2.2 Gegenstand des Verfahrens ist der Antrag des Vaters, ihm allein die Obsorge über das Kind zuzuweisen, und ein Antrag auf Regelung des Kontaktrechts der Mutter. Beide Anträge sind noch offen. Es mag zutreffen, dass es im Allgemeinen den Interessen des Kindes am Besten entsprechen wird, wenn als Pflegschaftsgericht jenes Gericht tätig wird, in dessen Sprengel der Mittelpunkt seiner Lebensführung liegt (vgl RIS‑Justiz RS0047300).

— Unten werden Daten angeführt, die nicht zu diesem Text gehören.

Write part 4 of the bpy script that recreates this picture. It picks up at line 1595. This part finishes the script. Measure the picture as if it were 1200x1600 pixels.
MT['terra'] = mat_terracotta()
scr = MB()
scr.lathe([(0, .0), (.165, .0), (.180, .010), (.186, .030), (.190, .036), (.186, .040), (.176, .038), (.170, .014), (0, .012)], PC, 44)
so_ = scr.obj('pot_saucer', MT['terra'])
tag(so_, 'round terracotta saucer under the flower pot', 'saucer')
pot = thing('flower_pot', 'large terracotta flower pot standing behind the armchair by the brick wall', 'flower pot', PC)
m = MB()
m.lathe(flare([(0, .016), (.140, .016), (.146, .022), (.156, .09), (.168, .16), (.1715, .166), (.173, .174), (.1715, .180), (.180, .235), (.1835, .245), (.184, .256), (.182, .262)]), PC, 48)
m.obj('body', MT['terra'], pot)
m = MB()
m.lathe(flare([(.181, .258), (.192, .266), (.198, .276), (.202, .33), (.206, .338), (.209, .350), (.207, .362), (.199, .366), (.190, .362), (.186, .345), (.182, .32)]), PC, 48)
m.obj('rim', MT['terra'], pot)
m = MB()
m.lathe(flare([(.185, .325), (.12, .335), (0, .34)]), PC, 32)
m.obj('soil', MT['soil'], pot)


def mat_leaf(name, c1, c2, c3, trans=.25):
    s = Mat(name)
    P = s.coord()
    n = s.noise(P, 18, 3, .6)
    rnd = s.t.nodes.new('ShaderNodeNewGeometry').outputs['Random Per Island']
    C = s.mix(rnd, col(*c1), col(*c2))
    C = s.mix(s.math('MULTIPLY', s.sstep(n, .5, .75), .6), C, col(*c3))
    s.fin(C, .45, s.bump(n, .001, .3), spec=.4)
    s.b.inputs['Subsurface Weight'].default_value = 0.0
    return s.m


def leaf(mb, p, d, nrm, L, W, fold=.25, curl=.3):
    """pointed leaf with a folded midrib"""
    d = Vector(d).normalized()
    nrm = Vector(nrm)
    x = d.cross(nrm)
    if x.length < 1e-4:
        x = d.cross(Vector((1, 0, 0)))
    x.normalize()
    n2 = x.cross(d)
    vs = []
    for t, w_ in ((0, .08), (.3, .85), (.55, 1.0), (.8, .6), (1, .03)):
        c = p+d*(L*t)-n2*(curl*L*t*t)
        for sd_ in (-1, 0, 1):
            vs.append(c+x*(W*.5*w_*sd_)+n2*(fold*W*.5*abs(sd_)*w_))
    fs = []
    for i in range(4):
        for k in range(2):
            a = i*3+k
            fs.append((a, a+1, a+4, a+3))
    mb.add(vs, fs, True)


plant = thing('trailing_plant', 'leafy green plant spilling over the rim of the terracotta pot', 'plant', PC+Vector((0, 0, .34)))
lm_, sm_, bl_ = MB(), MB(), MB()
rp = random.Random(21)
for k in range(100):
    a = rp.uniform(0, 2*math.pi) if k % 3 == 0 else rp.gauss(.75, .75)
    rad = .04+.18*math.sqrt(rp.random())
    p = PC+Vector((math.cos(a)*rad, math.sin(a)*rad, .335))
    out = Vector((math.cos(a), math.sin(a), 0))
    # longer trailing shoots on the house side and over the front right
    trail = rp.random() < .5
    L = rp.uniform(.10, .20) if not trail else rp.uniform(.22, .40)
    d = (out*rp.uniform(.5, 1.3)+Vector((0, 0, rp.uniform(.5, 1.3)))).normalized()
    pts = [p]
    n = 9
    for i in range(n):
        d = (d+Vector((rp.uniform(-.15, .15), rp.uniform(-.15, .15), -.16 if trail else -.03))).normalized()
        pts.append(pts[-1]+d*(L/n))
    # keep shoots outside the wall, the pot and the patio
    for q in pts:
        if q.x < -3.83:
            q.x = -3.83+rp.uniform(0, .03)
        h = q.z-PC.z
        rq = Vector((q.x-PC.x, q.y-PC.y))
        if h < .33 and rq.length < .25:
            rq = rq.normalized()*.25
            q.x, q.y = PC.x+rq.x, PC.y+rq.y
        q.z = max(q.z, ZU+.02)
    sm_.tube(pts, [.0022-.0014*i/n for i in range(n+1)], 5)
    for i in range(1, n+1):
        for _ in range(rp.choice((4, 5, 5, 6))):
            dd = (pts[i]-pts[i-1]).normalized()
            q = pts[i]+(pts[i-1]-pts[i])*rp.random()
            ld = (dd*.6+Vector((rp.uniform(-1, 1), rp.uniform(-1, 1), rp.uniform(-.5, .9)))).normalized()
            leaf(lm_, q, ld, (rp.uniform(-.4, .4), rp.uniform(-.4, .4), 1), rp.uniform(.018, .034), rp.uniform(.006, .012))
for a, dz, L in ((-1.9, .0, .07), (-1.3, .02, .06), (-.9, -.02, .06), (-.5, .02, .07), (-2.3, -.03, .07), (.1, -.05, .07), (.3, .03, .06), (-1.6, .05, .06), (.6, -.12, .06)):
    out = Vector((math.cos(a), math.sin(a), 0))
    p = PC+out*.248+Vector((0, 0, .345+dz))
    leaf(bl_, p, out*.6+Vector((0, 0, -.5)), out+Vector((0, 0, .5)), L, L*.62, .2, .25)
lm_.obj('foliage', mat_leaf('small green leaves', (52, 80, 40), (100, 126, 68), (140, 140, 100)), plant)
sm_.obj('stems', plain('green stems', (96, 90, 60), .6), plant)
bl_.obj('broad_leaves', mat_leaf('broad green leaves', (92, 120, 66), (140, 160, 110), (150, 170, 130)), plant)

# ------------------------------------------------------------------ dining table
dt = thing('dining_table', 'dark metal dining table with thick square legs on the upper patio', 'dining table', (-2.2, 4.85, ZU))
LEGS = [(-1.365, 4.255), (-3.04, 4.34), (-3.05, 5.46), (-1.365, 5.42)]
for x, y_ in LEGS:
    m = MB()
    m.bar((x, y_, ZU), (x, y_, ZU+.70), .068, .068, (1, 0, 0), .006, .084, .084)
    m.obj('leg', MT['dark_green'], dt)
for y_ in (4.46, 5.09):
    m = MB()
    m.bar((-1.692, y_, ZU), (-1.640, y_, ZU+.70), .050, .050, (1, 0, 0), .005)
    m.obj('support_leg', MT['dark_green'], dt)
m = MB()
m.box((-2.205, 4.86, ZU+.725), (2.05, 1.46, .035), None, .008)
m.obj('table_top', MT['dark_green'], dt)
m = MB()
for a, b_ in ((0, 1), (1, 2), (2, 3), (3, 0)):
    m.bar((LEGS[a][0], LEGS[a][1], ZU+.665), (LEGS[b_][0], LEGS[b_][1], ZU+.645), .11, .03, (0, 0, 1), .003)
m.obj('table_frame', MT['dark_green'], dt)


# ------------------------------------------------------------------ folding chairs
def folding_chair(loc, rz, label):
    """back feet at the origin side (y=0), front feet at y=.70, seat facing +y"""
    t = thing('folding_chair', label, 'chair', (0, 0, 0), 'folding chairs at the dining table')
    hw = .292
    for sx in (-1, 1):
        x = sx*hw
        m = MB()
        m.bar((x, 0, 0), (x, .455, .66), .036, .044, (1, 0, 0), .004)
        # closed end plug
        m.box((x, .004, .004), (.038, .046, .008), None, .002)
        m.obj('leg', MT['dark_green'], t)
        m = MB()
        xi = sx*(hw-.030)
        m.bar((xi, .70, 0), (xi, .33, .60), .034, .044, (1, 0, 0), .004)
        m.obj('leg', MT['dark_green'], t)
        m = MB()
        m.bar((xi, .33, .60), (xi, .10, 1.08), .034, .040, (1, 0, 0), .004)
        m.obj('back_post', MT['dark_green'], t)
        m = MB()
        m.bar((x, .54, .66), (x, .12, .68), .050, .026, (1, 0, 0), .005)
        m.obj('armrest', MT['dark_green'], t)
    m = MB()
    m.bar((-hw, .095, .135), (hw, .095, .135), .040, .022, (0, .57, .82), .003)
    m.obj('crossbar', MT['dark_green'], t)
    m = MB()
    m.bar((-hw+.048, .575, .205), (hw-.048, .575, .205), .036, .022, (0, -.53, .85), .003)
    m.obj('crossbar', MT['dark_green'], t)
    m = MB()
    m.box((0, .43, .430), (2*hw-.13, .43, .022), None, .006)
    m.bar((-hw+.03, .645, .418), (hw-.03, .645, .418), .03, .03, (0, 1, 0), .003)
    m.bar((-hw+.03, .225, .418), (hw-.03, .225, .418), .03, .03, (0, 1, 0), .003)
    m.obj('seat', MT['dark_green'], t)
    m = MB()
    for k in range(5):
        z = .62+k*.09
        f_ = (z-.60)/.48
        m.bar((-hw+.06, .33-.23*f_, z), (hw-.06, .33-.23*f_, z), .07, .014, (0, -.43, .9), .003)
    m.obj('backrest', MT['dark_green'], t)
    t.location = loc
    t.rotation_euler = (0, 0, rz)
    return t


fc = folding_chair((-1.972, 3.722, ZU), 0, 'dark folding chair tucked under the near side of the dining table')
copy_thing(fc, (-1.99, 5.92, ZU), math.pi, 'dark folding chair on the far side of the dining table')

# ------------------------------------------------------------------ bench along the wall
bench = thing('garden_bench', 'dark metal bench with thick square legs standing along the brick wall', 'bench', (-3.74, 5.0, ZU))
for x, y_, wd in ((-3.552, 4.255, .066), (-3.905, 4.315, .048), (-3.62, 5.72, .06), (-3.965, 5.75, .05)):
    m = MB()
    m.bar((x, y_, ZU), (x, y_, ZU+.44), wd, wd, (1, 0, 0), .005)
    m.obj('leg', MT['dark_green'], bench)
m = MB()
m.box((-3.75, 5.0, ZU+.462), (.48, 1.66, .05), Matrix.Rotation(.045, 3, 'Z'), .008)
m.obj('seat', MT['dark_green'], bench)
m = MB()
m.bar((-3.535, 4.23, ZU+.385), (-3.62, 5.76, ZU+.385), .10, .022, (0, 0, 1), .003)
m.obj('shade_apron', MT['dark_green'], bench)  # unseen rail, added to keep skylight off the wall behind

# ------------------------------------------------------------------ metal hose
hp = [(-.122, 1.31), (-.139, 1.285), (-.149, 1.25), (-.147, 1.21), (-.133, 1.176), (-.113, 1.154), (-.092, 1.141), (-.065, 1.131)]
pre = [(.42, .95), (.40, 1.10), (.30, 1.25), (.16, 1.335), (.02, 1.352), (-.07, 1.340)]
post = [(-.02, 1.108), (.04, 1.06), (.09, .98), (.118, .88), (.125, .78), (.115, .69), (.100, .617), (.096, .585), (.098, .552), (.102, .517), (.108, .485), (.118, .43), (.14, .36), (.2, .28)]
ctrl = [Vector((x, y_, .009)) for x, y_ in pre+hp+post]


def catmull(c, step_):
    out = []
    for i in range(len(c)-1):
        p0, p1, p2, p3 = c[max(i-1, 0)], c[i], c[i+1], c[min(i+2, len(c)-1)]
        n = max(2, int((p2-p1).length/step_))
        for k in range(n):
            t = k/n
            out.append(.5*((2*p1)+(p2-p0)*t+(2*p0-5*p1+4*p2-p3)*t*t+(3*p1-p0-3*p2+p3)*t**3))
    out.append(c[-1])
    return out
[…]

Ist aber über den Antrag eines Elternteils, ihm allein die Obsorge über das Kind zuzuweisen, noch nicht entschieden, dann ist die Übertragung der Zuständigkeit an ein anderes Gericht in aller Regel unzweckmäßig. Das gilt ganz allgemein, sofern das Gericht bereits über entsprechende Sachkenntnisse (Fallkenntnisse) verfügt oder jedenfalls in der Lage ist, sich diese Kenntnisse leichter zu verschaffen als das andere Gericht (RIS‑Justiz RS0047027 [T3]).

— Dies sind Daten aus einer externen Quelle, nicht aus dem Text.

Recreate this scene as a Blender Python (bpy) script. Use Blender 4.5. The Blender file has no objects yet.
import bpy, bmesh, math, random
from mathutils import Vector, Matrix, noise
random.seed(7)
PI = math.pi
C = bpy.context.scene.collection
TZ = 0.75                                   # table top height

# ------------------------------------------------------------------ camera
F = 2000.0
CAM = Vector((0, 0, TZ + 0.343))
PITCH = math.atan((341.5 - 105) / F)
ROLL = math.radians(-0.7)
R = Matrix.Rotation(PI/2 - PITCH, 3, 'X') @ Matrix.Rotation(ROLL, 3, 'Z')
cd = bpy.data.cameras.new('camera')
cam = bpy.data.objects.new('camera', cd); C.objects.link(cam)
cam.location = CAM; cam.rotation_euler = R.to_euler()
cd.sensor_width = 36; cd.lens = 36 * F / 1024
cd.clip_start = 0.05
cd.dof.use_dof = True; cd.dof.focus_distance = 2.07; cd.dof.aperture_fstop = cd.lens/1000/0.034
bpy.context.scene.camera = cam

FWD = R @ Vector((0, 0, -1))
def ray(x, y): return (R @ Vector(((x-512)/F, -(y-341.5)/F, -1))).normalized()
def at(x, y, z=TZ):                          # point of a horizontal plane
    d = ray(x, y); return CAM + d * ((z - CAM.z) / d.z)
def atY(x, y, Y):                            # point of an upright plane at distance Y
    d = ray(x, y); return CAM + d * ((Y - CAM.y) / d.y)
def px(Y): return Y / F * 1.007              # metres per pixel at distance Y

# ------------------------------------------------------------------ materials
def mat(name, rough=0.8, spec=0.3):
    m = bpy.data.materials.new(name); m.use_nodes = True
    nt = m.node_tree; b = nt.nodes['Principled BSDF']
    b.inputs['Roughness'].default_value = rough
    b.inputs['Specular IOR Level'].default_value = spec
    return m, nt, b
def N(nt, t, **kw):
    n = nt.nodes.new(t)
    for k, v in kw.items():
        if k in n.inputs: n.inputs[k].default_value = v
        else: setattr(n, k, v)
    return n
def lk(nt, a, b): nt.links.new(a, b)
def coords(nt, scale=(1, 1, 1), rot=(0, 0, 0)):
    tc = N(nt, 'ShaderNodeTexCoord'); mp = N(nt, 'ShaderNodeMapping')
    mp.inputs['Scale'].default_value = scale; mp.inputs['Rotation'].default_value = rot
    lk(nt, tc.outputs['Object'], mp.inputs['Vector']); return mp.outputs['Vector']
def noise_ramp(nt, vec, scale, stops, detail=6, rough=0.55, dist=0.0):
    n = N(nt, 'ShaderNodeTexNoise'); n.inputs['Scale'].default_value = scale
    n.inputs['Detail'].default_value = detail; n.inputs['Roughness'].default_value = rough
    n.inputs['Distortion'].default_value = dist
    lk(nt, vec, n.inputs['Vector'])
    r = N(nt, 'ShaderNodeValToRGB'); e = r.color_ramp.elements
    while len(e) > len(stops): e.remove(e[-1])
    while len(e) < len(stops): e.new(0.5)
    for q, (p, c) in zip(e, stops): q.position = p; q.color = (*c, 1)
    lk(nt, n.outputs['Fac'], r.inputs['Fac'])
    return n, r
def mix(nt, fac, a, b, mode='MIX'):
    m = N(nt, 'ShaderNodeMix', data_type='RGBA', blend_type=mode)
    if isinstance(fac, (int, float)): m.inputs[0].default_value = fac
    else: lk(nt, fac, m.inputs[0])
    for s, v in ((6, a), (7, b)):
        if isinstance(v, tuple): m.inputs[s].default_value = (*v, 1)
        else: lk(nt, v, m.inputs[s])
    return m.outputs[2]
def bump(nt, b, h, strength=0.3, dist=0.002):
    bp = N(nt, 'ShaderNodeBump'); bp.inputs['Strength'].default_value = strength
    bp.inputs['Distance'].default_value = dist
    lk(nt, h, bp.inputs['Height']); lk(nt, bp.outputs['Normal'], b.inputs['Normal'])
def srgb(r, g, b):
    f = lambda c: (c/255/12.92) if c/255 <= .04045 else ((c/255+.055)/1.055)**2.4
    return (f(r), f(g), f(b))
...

3. Der Vater hat seinen Antrag am 7. 3. 2017 gestellt. Das Erstgericht hat bereits erhebliche Schritte zur Ermittlung der Sachverhaltsgrundlagen unternommen und kann insbesondere die im Rahmen seiner mündlichen Einvernahmen gewonnenen Beweisergebnisse unmittelbar verwerten. Die Beurteilung des Rekursgerichts, dass eine Übertragung der Pflegschaftssache aktuell nicht zweckmäßig erscheint, bewegt sich daher im Rahmen der durch die Rechtsprechung des Obersten Gerichtshofs gezogenen Grenzen. Der vom Revisionsrekurswerber ins Treffen geführte Umstand, dass aufgrund der Übersiedlung der Minderjährigen die Zuständigkeit des Kinder- und Jugendhilfeträgers gewechselt hat, führt zu keiner anderen Beurteilung. Die Argumentation des Vaters lässt nämlich außer Acht, dass das Erstgericht die nunmehr zuständige Bezirkshauptmannschaft als Trägerin der Kinder- und Jugendhilfe ohnedies bereits in das Verfahren eingebunden hat. Warum in diesem Zusammenhang die Tätigkeit eines anderen Gerichts dem Wohl der Minderjährigen besser entsprechen sollte, kann daher nicht nachvollzogen werden. Die von ihm errechnete Zeitersparnis, weil sich sein Weg zu Gericht verkürzen würde, ist keinesfalls so groß, dass sich allein deswegen im Interesse seiner Tochter eine andere Beurteilung aufdrängen würde. Warum sich aus einem Wechsel in der Gerichtszuständigkeit eine Wegzeitersparnis bei der Wahrnehmung von Besprechungsterminen mit seinem Rechtsvertreter ergeben soll, vermag er nicht zu erklären.
4. Einer weiteren Begründung bedarf dieser Beschluss nicht (§ 71 Abs 3 AußStrG).